Zina at the February 25 opening of her first solo show, at Adobe Books.

Zina said that sometimes it takes a lot of nerve to confront the material we were dealt with in life. She was born in Iraq in 1978. When she was five, she and her mother snuck out of the country, fleeing the Ba-ath Party. “Saddam was killing off each of my family members one by one.” In the States, Zina’s family moved a lot; her parents, both geophysicists, held various academic and research positions in the Midwest and the South. In 2006 Zina relocated to San Francisco, eventually enrolling at CCA, where she met her husband, Justin Carl Hurty, and earned her MFA in painting and drawing in 2009. Zina’s relationship to body and the figure is in response to an intimate relationship to mortality. When she was 15 her 5-year-old brother died of leukemia. He was ill for two years. Zina described in detail his slow, horrific decline. And then there’s her relations in Iraq who were killed or who witnessed other deaths. At a recent family gathering an uncle told of helping an old couple who were caught in a bomb pick up their blown-off fingers. Zina said that once you encounter mortality, it changes your art, for you see the body as meat. Repeatedly she referred to the “meatiness” of the body. In the future she plans to push her art towards more directly addressing the politics of mortality.

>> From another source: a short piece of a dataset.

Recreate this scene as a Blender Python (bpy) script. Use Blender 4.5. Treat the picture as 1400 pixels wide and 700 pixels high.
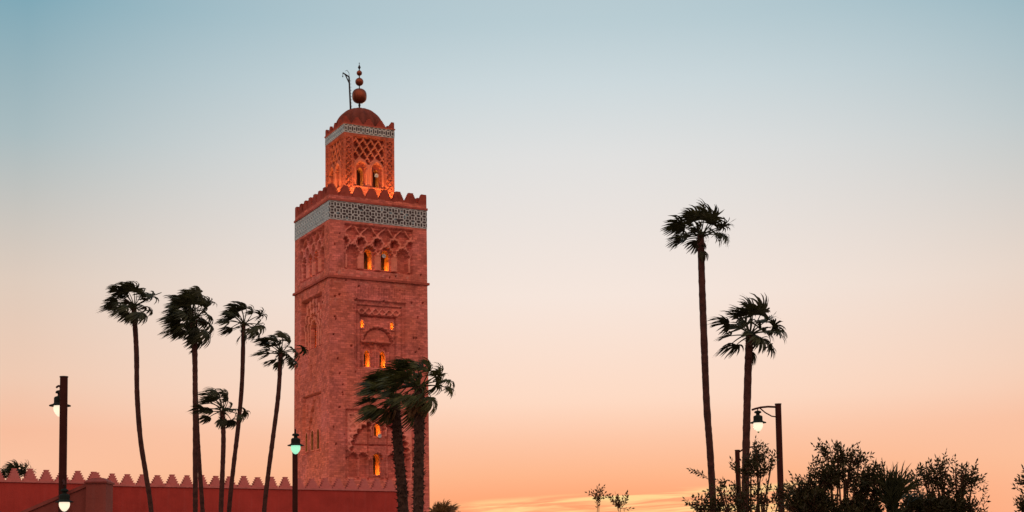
import bpy, math, random
import numpy as np
from mathutils import Vector, Matrix

R = math.radians
PI = math.pi
scene = bpy.context.scene
for o in list(bpy.data.objects):
    bpy.data.objects.remove(o)
COL = scene.collection

# ------------------------------------------------------------------ camera
FPX, PITCH, ROLL, CY, EYE = 1990.0, 0.1032, -0.0139, 579.61, 1.6
cam_data = bpy.data.cameras.new('camera')
cam = bpy.data.objects.new('camera', cam_data)
COL.objects.link(cam)
cam.matrix_world = Matrix.Translation((0, 0, EYE)) @ Matrix.Rotation(PI/2 + PITCH, 4, 'X') @ Matrix.Rotation(ROLL, 4, 'Z')
cam_data.sensor_width = 36
cam_data.lens = 36*FPX/1400
cam_data.shift_y = (CY - 350)/1400
cam_data.clip_start = 0.1
cam_data.clip_end = 6000
scene.camera = cam
scene.render.resolution_x, scene.render.resolution_y = 1024, 512
scene.view_settings.view_transform = 'Standard'
scene.view_settings.look = 'None'
scene.view_settings.gamma = 1
scene.view_settings.use_curve_mapping = False
scene.view_settings.exposure = 0.0

# ------------------------------------------------------------------ sky
SUN_AZ, SUN_EL = R(4), R(1.5)
world = bpy.data.worlds.new('World')
scene.world = world
world.use_nodes = True
nt = world.node_tree
nt.nodes.clear()
NN = nt.nodes.new
LK = nt.links.new

def math_node(tree, op, a, b=None, c=None, clamp=False):
    n = tree.nodes.new('ShaderNodeMath')
    n.operation = op
    n.use_clamp = clamp
    for i, v in enumerate((a, b, c)):
        if v is None:
            continue
        if isinstance(v, (int, float)):
            n.inputs[i].default_value = v
        else:
            tree.links.new(v, n.inputs[i])
    return n.outputs[0]

def lin(c):
    return tuple((x/255/12.92 if x/255 < .04045 else ((x/255+.055)/1.055)**2.4) for x in c)

def ramp(tree, fac, stops, interp='LINEAR'):
    n = tree.nodes.new('ShaderNodeValToRGB')
    n.color_ramp.interpolation = interp
    e = n.color_ramp.elements
    while len(e) < len(stops):
        e.new(0.5)
    for i, (p, c) in enumerate(stops):
        e[i].position = p
        e[i].color = (*c, 1)
    tree.links.new(fac, n.inputs[0])
    return n.outputs[0]

def mixc(tree, fac, a, b, blend='MIX'):
    n = tree.nodes.new('ShaderNodeMix')
    n.data_type = 'RGBA'
    n.blend_type = blend
    for sock, v in ((n.inputs[0], fac), (n.inputs[6], a), (n.inputs[7], b)):
        if isinstance(v, (int, float)):
            sock.default_value = v
        elif isinstance(v, tuple):
            sock.default_value = (*v, 1)
        else:
            tree.links.new(v, sock)
    return n.outputs[2]

tc = NN('ShaderNodeTexCoord')
sp = NN('ShaderNodeSeparateXYZ')
LK(tc.outputs['Generated'], sp.inputs[0])
sx, sy, sz = sp.outputs
az = math_node(nt, 'ARCTAN2', sx, sy)
el = math_node(nt, 'ARCSINE', sz)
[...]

Zina videoing me reading my work.

A week later I returned to Zina’s studio, again driving past dilapidated warehouses, chain link fences, and a metal scrap yard to the gravel parking lot behind her building. Zina had been intending to fill in background details, but when I arrived she said to do so would have meant getting rid of the drips that fell onto my shoulders and face. She said she couldn’t bear to lose the drips, that to change anything would be risking adding “untrue elements” to the painting. Throughout the process she was very much concerned with telling the truth in my portrait. During our first meeting I was more reticent than Zina, a bit stiff, due to feeling overwhelmed and burnt out from other commitments, and that’s reflected in the portrait. Zina said she showed my portrait to a friend who said I looked very intense and contained. I’m convinced that if she painted me on my second visit, when we were drinking Malbec and shooting the shit, the portrait would have a totally different energy, more relaxed, open. Digging through portraits of Zina’s friends that were stacked on the floor, I noticed how many of their bodies bled into the background. I wonder if she’d painted me that second visit, if my openness to her would have resulted in a meatiness that burst the confines of its outlines, excitedly reaching out.

Comments (5)

  • Mehmet Sirac Ozerdem says:

    Zello Zina, really you do a very good job. Also we had already no doubt. You are beyond the borders in the art. Is there any one can do better? Congratulations. Wishing you all the Best

  • Fabulous! It is rare that an article captures the strength and uniqueness artist and art.
    Zina is stunning and unforgettable in person and work!

  • i love this. and the portrait is wonderful.

  • ingenious work

  • There aren’t enough words that can be said about how wonderful Zina is as an artist and person. Beautiful soul and beautiful art practice. I’m blessed to know this lovely lady! Great piece, Dodie!